We live in a world of bias. Each of us has our own bias, our own colored version of the world. The Buddhist view here is that our perceptions are flawed and yet we live by those very same perceptions.
When I was a Buddhist, our teacher would ask a question like, “is George Bush good or bad?” People would start answering the question, often in hostility to G. Bush. Then the lama would say, “but how can you say he is ‘bad’? Doesn’t he have followers? What of his family how do they perceive him? What of his pets?”
Where the lama was going was to say that George Bush, like all people or situations, is not self-existing. Meaning, that a person like Bush is a product of our own perception. Sure, Bush exists on his own, but our perceptions color how we view him. We interpret George Bush through a lens and that lens is colored by our karma.

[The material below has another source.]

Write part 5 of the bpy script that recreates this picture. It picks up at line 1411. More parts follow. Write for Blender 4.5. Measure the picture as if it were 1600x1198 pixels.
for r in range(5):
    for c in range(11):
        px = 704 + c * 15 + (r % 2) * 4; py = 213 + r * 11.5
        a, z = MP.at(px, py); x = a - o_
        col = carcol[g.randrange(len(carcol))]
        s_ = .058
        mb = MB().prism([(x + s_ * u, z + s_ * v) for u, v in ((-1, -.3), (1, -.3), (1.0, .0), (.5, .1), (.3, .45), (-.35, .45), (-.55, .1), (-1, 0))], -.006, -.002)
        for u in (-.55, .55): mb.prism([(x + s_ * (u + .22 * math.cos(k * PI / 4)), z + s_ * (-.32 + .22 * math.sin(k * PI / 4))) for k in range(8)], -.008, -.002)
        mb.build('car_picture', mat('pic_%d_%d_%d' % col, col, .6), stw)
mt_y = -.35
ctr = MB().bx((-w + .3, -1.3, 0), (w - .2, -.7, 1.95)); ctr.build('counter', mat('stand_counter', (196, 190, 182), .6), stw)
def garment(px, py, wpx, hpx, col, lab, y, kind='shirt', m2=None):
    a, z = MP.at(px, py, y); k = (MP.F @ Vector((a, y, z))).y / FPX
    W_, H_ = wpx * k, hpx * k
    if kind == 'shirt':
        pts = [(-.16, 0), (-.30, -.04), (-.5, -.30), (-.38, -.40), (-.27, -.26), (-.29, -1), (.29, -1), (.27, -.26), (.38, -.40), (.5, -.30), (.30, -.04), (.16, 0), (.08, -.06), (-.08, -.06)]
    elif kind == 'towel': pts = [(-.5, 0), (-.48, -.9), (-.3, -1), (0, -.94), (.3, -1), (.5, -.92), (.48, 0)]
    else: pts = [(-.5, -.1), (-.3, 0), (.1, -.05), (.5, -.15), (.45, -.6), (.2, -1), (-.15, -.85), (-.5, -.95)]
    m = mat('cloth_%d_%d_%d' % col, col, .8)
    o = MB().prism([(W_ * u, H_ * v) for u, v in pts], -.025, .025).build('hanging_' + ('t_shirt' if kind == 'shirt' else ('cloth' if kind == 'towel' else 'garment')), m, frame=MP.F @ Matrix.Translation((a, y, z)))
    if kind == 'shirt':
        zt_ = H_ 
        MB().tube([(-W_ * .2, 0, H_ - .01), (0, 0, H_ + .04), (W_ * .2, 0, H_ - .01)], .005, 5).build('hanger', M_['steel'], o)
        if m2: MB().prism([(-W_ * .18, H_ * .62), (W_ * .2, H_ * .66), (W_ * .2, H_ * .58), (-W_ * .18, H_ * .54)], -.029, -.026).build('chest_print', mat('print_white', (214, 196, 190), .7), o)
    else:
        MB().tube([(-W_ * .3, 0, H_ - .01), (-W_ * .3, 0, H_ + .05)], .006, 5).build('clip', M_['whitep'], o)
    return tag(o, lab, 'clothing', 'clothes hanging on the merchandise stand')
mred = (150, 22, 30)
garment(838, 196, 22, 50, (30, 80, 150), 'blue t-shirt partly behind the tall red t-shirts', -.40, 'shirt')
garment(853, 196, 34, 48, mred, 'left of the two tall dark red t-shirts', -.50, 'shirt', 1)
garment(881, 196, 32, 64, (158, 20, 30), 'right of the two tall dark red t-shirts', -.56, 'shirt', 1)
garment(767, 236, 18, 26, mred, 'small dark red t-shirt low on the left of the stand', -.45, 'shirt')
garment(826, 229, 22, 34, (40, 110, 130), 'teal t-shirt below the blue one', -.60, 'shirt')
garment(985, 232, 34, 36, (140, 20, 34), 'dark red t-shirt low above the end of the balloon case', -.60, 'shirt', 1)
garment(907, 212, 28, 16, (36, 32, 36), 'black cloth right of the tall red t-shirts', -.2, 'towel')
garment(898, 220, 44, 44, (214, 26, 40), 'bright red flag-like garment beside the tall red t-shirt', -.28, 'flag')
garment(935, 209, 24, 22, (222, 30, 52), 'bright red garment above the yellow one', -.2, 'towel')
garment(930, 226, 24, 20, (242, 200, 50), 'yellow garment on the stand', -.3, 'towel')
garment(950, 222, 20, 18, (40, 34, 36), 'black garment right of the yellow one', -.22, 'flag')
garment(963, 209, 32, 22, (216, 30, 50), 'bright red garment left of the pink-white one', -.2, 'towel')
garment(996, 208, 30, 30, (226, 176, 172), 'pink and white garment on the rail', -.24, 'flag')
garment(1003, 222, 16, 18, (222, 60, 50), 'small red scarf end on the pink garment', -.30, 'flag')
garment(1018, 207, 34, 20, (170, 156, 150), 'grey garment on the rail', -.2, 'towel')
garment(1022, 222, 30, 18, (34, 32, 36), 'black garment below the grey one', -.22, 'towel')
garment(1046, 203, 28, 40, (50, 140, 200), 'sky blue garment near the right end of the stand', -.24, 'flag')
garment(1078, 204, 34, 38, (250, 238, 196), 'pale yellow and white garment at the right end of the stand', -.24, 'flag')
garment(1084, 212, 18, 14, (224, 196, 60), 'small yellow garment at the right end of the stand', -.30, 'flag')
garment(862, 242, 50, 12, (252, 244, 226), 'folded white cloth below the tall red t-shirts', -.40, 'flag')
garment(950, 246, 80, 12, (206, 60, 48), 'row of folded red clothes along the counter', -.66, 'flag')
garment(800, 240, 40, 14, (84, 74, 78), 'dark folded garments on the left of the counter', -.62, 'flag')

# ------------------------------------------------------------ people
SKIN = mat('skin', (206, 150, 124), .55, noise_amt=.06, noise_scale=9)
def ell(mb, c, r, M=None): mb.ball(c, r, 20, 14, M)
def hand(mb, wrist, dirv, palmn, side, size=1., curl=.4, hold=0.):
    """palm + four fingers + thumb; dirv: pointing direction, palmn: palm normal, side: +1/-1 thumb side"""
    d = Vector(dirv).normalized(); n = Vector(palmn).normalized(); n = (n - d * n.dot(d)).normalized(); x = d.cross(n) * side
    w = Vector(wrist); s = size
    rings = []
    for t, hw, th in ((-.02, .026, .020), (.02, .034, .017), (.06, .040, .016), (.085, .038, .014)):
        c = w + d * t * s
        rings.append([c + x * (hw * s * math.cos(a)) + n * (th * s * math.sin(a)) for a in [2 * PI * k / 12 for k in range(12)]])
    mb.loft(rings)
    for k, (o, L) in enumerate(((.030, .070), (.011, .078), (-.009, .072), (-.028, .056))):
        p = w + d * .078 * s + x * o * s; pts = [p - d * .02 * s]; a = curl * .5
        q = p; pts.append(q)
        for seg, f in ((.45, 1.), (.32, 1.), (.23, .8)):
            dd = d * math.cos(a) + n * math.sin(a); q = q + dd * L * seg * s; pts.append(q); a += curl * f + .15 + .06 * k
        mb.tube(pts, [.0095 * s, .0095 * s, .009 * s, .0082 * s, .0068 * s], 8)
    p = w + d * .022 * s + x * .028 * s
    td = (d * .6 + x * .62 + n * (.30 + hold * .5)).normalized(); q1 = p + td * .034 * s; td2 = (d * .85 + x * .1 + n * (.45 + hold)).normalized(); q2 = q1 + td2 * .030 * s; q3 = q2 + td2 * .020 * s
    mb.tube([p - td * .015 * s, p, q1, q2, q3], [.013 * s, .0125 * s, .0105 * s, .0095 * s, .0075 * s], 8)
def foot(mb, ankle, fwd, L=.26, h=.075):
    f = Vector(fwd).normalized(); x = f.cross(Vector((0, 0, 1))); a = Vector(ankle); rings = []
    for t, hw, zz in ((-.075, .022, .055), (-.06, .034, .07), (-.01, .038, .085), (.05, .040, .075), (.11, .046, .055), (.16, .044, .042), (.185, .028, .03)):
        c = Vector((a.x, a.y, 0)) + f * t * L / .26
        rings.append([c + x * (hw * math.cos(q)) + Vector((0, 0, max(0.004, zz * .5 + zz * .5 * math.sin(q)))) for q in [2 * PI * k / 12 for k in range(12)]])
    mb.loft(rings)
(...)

Karma is really our past actions. So if our past actions were in alignment with a conservative viewpoint, we would see George Bush as “good” and if our past actions aligned with being liberal we would see him as being “bad.” But in reality Bush is neither good nor bad, and these labels are simply products of our limited perception.
True understanding, the Buddhist would say, comes from the direct perception of emptiness, where a person would be viewed in their totality – their true essence.

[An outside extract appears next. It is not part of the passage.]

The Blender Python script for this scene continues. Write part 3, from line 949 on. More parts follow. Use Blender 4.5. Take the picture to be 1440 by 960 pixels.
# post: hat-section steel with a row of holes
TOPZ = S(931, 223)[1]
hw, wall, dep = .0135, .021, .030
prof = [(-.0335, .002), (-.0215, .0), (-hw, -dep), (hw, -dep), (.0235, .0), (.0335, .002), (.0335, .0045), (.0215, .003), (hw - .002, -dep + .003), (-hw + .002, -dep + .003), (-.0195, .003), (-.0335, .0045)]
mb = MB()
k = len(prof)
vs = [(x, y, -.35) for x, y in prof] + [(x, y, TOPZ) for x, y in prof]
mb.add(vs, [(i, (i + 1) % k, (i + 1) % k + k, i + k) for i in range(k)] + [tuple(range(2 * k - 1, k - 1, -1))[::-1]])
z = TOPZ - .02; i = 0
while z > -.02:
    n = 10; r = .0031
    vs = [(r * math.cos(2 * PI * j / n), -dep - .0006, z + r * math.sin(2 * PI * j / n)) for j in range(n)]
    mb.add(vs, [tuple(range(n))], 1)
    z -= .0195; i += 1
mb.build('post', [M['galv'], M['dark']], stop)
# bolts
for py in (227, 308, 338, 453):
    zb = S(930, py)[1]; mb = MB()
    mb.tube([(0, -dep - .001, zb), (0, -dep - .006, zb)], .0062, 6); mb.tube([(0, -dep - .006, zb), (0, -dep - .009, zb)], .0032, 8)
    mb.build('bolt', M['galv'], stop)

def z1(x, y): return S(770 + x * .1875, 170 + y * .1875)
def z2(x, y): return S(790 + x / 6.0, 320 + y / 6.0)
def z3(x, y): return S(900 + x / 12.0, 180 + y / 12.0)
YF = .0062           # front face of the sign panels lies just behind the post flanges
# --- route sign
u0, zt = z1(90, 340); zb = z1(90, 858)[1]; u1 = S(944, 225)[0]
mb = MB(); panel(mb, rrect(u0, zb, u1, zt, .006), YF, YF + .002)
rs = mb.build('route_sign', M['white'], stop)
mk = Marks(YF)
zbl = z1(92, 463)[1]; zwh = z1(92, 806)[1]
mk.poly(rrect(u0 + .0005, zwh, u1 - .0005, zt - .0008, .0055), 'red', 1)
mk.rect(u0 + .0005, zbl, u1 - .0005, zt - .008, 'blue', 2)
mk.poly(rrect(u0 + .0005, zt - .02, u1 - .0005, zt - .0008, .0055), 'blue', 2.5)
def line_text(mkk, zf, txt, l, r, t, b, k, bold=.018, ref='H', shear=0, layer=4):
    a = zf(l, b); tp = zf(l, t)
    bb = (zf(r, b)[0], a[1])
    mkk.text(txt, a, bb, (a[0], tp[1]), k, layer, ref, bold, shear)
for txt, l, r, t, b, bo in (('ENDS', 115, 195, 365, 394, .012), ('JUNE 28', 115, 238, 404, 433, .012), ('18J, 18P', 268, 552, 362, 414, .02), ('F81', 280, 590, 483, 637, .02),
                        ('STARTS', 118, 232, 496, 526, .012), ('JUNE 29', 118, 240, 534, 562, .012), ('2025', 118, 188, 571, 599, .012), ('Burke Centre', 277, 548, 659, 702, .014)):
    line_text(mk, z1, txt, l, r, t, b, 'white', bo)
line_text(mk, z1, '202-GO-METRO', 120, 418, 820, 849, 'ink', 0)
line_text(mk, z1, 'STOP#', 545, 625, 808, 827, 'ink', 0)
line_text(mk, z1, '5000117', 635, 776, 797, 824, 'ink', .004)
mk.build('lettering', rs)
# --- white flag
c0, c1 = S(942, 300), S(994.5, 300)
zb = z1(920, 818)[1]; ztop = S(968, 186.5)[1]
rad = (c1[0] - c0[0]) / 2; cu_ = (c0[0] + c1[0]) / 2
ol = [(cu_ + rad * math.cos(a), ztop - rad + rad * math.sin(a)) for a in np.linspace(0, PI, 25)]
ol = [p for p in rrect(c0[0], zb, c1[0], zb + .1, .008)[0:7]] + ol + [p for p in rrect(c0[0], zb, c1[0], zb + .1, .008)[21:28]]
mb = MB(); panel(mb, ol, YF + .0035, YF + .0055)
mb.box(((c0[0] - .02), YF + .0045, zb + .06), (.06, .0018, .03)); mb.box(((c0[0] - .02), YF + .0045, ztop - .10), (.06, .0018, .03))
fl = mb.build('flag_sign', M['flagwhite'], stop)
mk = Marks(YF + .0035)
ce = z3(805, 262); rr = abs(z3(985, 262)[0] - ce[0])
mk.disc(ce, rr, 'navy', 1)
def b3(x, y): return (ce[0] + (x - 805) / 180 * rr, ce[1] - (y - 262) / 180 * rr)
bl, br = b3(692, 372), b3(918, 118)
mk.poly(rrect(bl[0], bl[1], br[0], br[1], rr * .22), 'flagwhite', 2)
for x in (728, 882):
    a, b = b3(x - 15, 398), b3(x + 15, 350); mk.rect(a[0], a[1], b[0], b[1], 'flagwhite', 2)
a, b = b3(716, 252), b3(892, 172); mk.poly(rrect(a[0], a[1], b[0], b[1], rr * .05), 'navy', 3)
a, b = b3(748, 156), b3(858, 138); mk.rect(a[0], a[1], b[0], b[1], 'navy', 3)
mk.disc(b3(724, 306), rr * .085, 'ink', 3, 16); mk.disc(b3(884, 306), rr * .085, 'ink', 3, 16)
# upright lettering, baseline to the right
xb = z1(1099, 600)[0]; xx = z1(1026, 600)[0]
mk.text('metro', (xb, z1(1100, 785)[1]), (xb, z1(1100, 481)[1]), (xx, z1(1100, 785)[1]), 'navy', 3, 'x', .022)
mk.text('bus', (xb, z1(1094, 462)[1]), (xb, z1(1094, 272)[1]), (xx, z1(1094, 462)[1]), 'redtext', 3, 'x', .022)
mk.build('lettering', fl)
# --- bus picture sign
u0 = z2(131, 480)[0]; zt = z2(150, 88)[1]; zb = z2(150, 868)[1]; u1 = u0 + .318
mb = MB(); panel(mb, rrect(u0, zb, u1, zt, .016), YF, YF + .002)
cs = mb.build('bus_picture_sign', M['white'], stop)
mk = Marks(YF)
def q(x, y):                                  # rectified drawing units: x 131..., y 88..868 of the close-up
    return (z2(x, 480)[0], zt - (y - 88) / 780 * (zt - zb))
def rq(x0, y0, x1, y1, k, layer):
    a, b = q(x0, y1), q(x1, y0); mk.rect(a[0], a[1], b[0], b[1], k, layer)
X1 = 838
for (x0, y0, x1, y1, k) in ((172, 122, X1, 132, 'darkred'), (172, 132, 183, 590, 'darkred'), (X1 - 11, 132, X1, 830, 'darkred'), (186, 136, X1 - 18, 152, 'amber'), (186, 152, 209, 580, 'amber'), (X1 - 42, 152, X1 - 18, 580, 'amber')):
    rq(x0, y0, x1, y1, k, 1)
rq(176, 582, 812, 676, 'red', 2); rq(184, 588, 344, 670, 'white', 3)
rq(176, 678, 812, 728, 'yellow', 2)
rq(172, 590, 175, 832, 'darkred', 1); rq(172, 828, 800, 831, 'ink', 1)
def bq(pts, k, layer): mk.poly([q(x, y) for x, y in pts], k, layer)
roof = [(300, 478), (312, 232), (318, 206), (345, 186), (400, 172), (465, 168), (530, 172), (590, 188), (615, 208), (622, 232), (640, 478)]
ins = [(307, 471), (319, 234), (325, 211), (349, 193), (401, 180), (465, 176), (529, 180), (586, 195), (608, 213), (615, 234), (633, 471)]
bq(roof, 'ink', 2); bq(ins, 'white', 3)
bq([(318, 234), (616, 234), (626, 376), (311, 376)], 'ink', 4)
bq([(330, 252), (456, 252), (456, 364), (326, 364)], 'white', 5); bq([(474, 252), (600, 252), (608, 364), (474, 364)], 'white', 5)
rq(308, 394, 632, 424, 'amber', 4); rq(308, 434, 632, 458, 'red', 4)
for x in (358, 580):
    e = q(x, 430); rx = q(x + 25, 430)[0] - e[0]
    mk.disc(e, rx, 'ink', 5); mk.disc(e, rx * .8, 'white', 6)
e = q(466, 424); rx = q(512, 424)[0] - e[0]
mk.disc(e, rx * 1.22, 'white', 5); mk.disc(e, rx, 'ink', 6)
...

This isn’t to say that there aren’t villains, but that we mustn’t rely only on our perceptions.
Look back on social media and ask yourself, what if these talking heads spent as much time looking for the good in people? How much different would it be if we saw liberal and conservative viewpoints that spent time admiring the good qualities of their opponents, instead of the constant polarization? We might actually get a conversation going for a change.